▶ [Written instruction]
A verbatim copy of the records is required, with all pictures left out.

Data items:
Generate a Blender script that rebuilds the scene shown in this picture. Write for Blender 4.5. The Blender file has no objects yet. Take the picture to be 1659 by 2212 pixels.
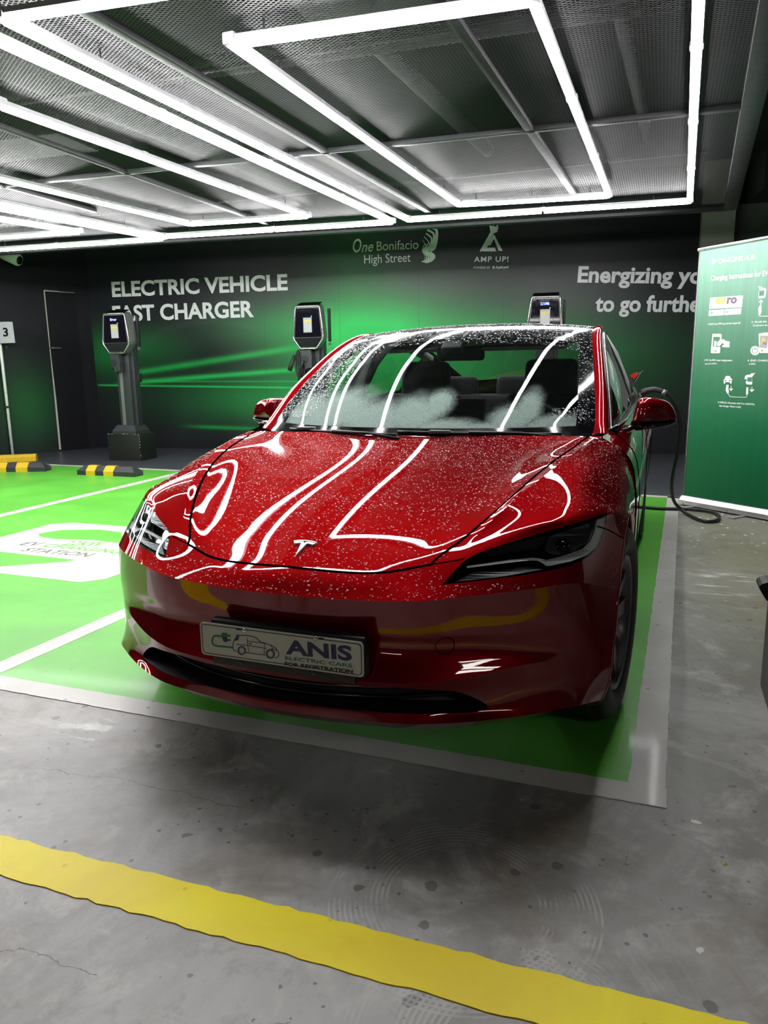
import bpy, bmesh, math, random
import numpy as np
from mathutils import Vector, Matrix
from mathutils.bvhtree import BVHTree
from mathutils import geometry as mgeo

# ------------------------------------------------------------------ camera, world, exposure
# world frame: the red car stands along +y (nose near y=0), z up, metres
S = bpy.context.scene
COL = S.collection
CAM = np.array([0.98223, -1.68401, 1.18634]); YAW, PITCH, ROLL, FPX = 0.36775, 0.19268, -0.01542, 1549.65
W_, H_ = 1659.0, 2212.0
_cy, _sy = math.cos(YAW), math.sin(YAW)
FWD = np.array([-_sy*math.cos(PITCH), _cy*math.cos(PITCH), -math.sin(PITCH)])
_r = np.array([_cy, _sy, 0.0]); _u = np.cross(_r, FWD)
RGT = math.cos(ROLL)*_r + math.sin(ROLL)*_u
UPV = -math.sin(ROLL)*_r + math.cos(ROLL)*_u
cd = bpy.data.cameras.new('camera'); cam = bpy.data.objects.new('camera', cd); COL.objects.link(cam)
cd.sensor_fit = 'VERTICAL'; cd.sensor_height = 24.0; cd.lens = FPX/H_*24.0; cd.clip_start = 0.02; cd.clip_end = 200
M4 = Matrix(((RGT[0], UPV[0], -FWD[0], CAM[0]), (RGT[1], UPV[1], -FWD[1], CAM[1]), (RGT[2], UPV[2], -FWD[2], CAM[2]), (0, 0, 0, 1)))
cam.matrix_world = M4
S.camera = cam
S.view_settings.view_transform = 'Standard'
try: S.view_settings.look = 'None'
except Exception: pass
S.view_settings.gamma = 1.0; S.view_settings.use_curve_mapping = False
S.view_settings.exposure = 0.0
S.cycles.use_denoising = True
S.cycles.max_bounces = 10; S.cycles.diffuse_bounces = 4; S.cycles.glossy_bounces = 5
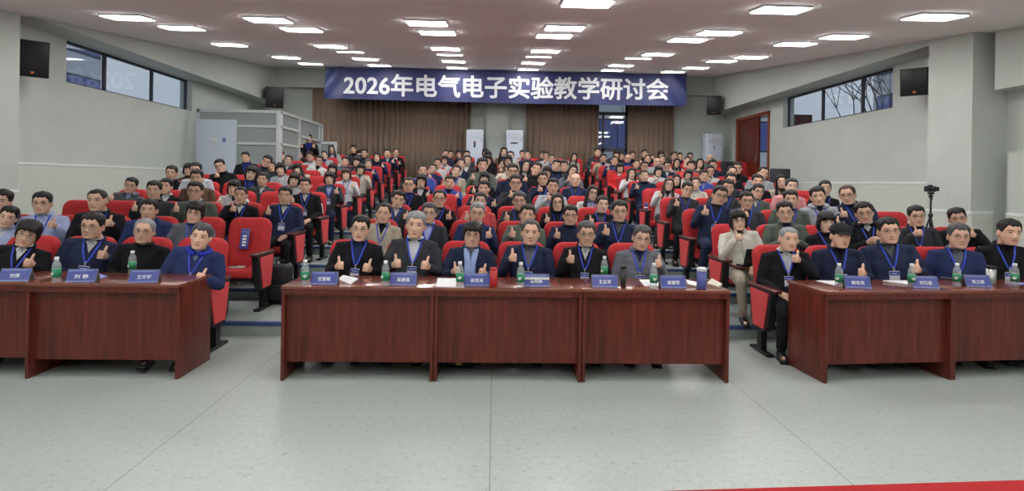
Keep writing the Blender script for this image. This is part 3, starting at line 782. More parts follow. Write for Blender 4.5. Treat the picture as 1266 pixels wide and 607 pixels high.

▶ [Solution to the exercise]
Generate a Blender script that rebuilds the scene shown in this picture. Write for Blender 4.5. The Blender file has no objects yet. Take the picture to be 1659 by 2212 pixels.
import bpy, bmesh, math, random
import numpy as np
from mathutils import Vector, Matrix
from mathutils.bvhtree import BVHTree
from mathutils import geometry as mgeo

# ------------------------------------------------------------------ camera, world, exposure
# world frame: the red car stands along +y (nose near y=0), z up, metres
S = bpy.context.scene
COL = S.collection
CAM = np.array([0.98223, -1.68401, 1.18634]); YAW, PITCH, ROLL, FPX = 0.36775, 0.19268, -0.01542, 1549.65
W_, H_ = 1659.0, 2212.0
_cy, _sy = math.cos(YAW), math.sin(YAW)
FWD = np.array([-_sy*math.cos(PITCH), _cy*math.cos(PITCH), -math.sin(PITCH)])
_r = np.array([_cy, _sy, 0.0]); _u = np.cross(_r, FWD)
RGT = math.cos(ROLL)*_r + math.sin(ROLL)*_u
UPV = -math.sin(ROLL)*_r + math.cos(ROLL)*_u
cd = bpy.data.cameras.new('camera'); cam = bpy.data.objects.new('camera', cd); COL.objects.link(cam)
cd.sensor_fit = 'VERTICAL'; cd.sensor_height = 24.0; cd.lens = FPX/H_*24.0; cd.clip_start = 0.02; cd.clip_end = 200
M4 = Matrix(((RGT[0], UPV[0], -FWD[0], CAM[0]), (RGT[1], UPV[1], -FWD[1], CAM[1]), (RGT[2], UPV[2], -FWD[2], CAM[2]), (0, 0, 0, 1)))
cam.matrix_world = M4
S.camera = cam
S.view_settings.view_transform = 'Standard'
try: S.view_settings.look = 'None'
except Exception: pass
S.view_settings.gamma = 1.0; S.view_settings.use_curve_mapping = False
S.view_settings.exposure = 0.0
S.cycles.use_denoising = True
S.cycles.max_bounces = 10; S.cycles.diffuse_bounces = 4; S.cycles.glossy_bounces = 5
Keep writing the Blender script for this image. This is part 3, starting at line 782. More parts follow. Write for Blender 4.5. Treat the picture as 1266 pixels wide and 607 pixels high.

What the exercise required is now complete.